Liminality itself is the process of transformation at work. Improvisation practises a process of consciously achieving transformation. And, this is the process of entering a liminal state. We often dismiss subjective modes of awareness as intuition, that unnerving knack that some people seem to have of perceiving the answer almost before the question is asked. Our fear of accepting 'other' modes of awareness is another of our many ethnocentrisms, which in this culture are all founded on fear. It is easy to see back through our fascination with and misunderstanding of rites of passage and liminality why we hold ourselves in with defensive mistrust of another's touch. Liminality is central to the social process, and the site of performance becomes 'empty' and 'barren' without this recognition.

 

The thesis 'floats'. Sometimes it sounds superficial in its analysis. As Scott Dela Hunta remarks in the Practising Presence conversation (Appendix), presence can be found anywhere. But for the sake of my own professional practise, and artistic interests it anyway seemed necessary to try, by approaching presence through what are the dominant texts, theories and critiques of contemporary performance studies in the UK at present. The thesis uses 'corner post' examples as it searches for the most direct translation of theory into practise, in order to best focus on the practise.
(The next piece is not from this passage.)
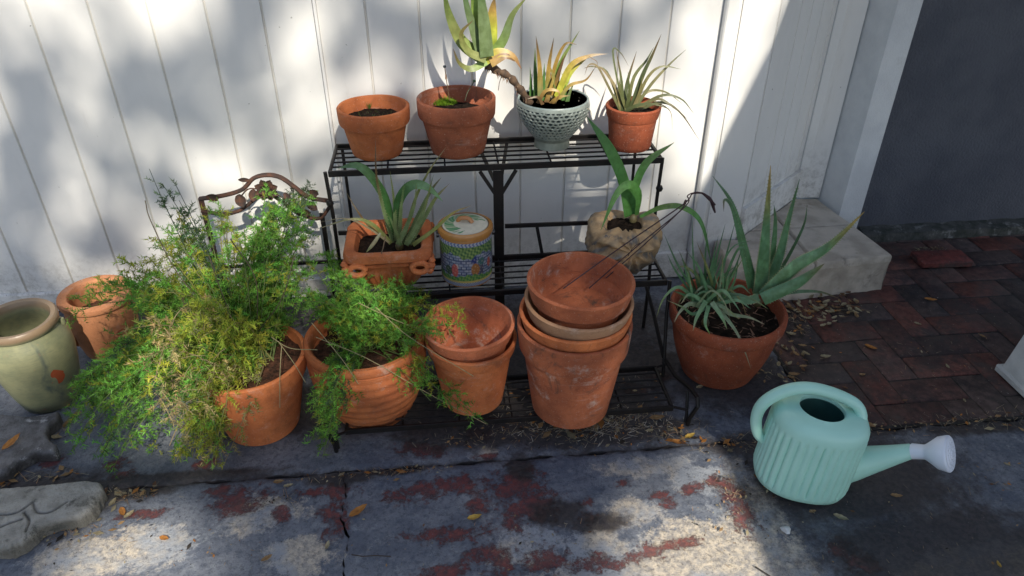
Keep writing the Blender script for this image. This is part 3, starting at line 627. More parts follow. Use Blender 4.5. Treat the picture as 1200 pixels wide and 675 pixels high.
# hanging stem and rosette
m = MB(); sp = bez([A(622, 121, Y-.04), A(610, 105, Y-.05), A(597, 90, Y-.055), A(583, 83, Y-.06), A(570, 76, Y-.06)], 16)
m.tube(sp, [.010+.003*math.sin(i*2.1) for i in range(17)], 10, [(.15, .09, .05) if i % 2 else (.07, .045, .03) for i in range(17)])
for i in range(70):
    p = sp[random.randint(0, 15)]+np.array([random.uniform(-1, 1), random.uniform(-1, 1), -.5])*.010; d = np.array([random.uniform(-.6, .6), random.uniform(-.6, .2), -1])*random.uniform(.006, .016); m.add([p-(.002, 0, 0), p+(.002, 0, 0), p+d], [(0, 1, 2)], (.16, .08, .05) if i % 2 else (.3, .2, .12), False)
m.tube(path([(588, 88), (585, 98), (584, 106)], Y-.06, Y-.07), .001, 5, (.12, .08, .05)); m.build('stem', M['stem'], wp)
Y2 = Y-.07
lv = [dict(P=path([(565, 68), (541, 50), (526, 18), (519, -18)], Y2, Y2), w=0.0475, cols=(GL, OL, GL)), dict(P=path([(564, 64), (555, 36), (546, 4), (541, -28)], Y2-.01, Y2), w=0.0343, cols=(GG, GG, GR)),
      dict(P=path([(567, 60), (560, 28), (556, -5), (554, -34)], Y2+.01, Y2+.02), w=0.0475, cols=(GY, GL, GL)), dict(P=path([(570, 66), (567, 30), (564, 0), (563, -28)], Y2-.03, Y2-.03), w=0.0449, cols=(GG, GG, GR)),
      dict(P=path([(573, 60), (575, 35), (577, 12), (580, -4)], Y2+.02, Y2+.02), w=0.0475, cols=(GL, GY, OR, BR)), dict(P=path([(574, 68), (590, 46), (600, 18), (618, -4)], Y2, Y2-.02), w=0.0343, cols=(GL, GG, OL)),
      dict(P=path([(569, 70), (548, 60), (540, 40), (554, 24)], Y2-.03, Y2-.05), w=0.0264, cols=(OL, OL, BR)), dict(P=path([(570, 72), (552, 81), (538, 74), (531, 57)], Y2-.02, Y2-.04), w=0.0238, cols=(GL, OL, BR)),
      dict(P=path([(566, 72), (584, 62), (601, 66), (611, 81)], Y2-.01, Y2-.02), w=0.0343, cols=(GY, OR, (.30, .14, .08))), dict(P=path([(575, 74), (592, 66), (604, 72)], Y2-.02, Y2-.02), w=0.0290, cols=(OR, (.3, .18, .1), BR))]
plant(wp, lv, 'hanging_rosette', A(568, 70, Y2))

# small pot with spiky thin aloe
t4 = thing('potted_aloe', 'thin spidery aloe in a small smooth terracotta pot, rightmost on the top shelf', 'potted plant', (.565, -.185, ZT+.001))
c4 = (.567, -.185, ZT+.001); m, rr_ = pot_mesh(c4, .129, .080, .062, .036, .004, .006, soil=.02); m.build('pot', M['tc_red'], t4); soil_mesh(c4, .105, .068, .006, 4).build('soil', M['soil'], t4)
Y = -.185; g1 = (.125, .145, .06); g2 = (.085, .105, .05); g3 = (.20, .18, .075)
def L4(p, w=.008, c=(g1, g2, g3), dy=0.): return dict(P=path(p, Y, Y+dy), w=w*1.4, cols=c, n=14)
lv = [L4([(728, 130), (722, 105), (707, 82), (695, 77)], .010, (g3, TAN, BR)), L4([(730, 130), (728, 95), (722, 58)], .010, (g2, g1, BR)), L4([(733, 130), (734, 100), (746, 60)], .013, (g1, g2, BR), .02),
      L4([(738, 130), (752, 90), (764, 65), (775, 40)], .013, (g2, g2, BR), -.02), L4([(742, 130), (762, 100), (785, 75), (804, 58)], .009, (g1, g3, g2), .02), L4([(742, 128), (758, 92), (775, 78), (798, 81)], .009, (g3, g3, g1)),
      L4([(730, 128), (718, 62), (727, 62), (737, 78)], .005, (g1, g1, BR), .03), L4([(745, 128), (775, 112), (798, 116), (813, 133)], .008, (g3, g1, g2), -.03), L4([(745, 130), (775, 120), (797, 132), (820, 165)], .008, (g1, g3, BR), -.05),
      L4([(742, 132), (770, 116), (792, 128), (806, 140)], .007, (g3, g3, BR), -.06), L4([(735, 130), (742, 92), (758, 70), (766, 55)], .010, (g3, g1, g2), .03), L4([(728, 132), (712, 100), (700, 78), (690, 76), (685, 88)], .007, (g1, TAN, BR), -.04),
      L4([(730, 133), (745, 124), (765, 122), (785, 128)], .010, (g2, g1, g3), -.06), L4([(738, 130), (758, 108), (780, 108), (800, 122)], .008, (g3, g3, g1), .02), L4([(736, 132), (728, 112), (725, 90)], .011, (g3, g1, g3), -.02),
      L4([(740, 132), (748, 112), (754, 88)], .011, (TAN, g3, g3), -.02), L4([(732, 132), (737, 112), (736, 84)], .012, (g2, g1, g1), -.03), L4([(766, 118), (785, 130), (788, 152)], .003, (TAN, TAN, TAN), -.05), L4([(728, 130), (712, 86), (695, 78), (684, 80)], .007, (g1, g1, BR), .02)]
plant(t4, lv, 'spidery_aloe', (c4[0]-.012, c4[1], c4[2]+.108))

# middle shelf: square planter --------------------------------------------
sq = thing('square_planter', 'square terracotta planter with knotted corner handles and leggy aloe on the middle shelf', 'potted plant', (-.160, -.375, ZM+.001))
cs_ = np.array([-.160, -.375, ZM+.001])
def sqring(r, e, n=96):
    out = []
    for k in range(n):
        a = 2*PI*k/n; c_, s_ = math.cos(a), math.sin(a); q = (abs(c_)**e+abs(s_)**e)**(-1/e); out.append((q*r*c_, q*r*s_, a))
    return out
def sqloft(m, prof, n=96, fl=None):
    vs = []
    for r, z, e in prof:
        for x, y, a in sqring(r, e, n):
            k = 1
            if fl: k = fl(a, z)
            vs.append((cs_[0]+x*k, cs_[1]+y*k*.92, cs_[2]+z))
    q = len(prof); fs = [(i*n+k, i*n+(k+1) % n, (i+1)*n+(k+1) % n, (i+1)*n+k) for i in range(q-1) for k in range(n)]; fs.append(tuple(range(n-1, -1, -1))); fs.append(tuple((q-1)*n+k for k in range(n)))
    m.add(vs, fs, (1, 1, 1), True)
def fl(a, z):
    d = (a % (PI/2))-PI/4; fan = max(0, 1-z/.085)*0+1
    return 1+.034*math.cos(((a+PI/4) % (PI/2)-PI/4)*34)*(1 if z < .075 else max(0, 1-(z-.075)/.01))*(min(1, z/.02))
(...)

I lean conceptually on the resounding conclusion I can present from this research: Experience is a mode of analysis. I can write from the premise that presence is discussable only by reading indirectly, by getting close without (my) being present. In order to literally deal with presence I can play on words more usefully than I can choose the words themselves. Can I really not know quite what 'I' mean(s) and say it anyway?

 

It is useless, then, to trap women in the exact definition of what they mean. Women return within them selves... within the intimacy of that silent, multiple, diffuse touch. And if you ask them insistently what they are thinking about, they can only reply: Nothing, everything (Irigaray, 1995: 29).

 

Theory has affirmed my practice and has become it in many ways. The dialogue between theory and practice needed to remain civilised. They were there to support one another. The thesis and my performance practice remained utterly distinct as experiences, but shifting between these layers upon layers of reconsideration became a creative process in itself. I am committed to the future of performance studies and continue to make performance works, and to perform, collaboratively in varying contexts. My tools of construction and the physical awareness that I practise in performance have been fundamentally informed by this research.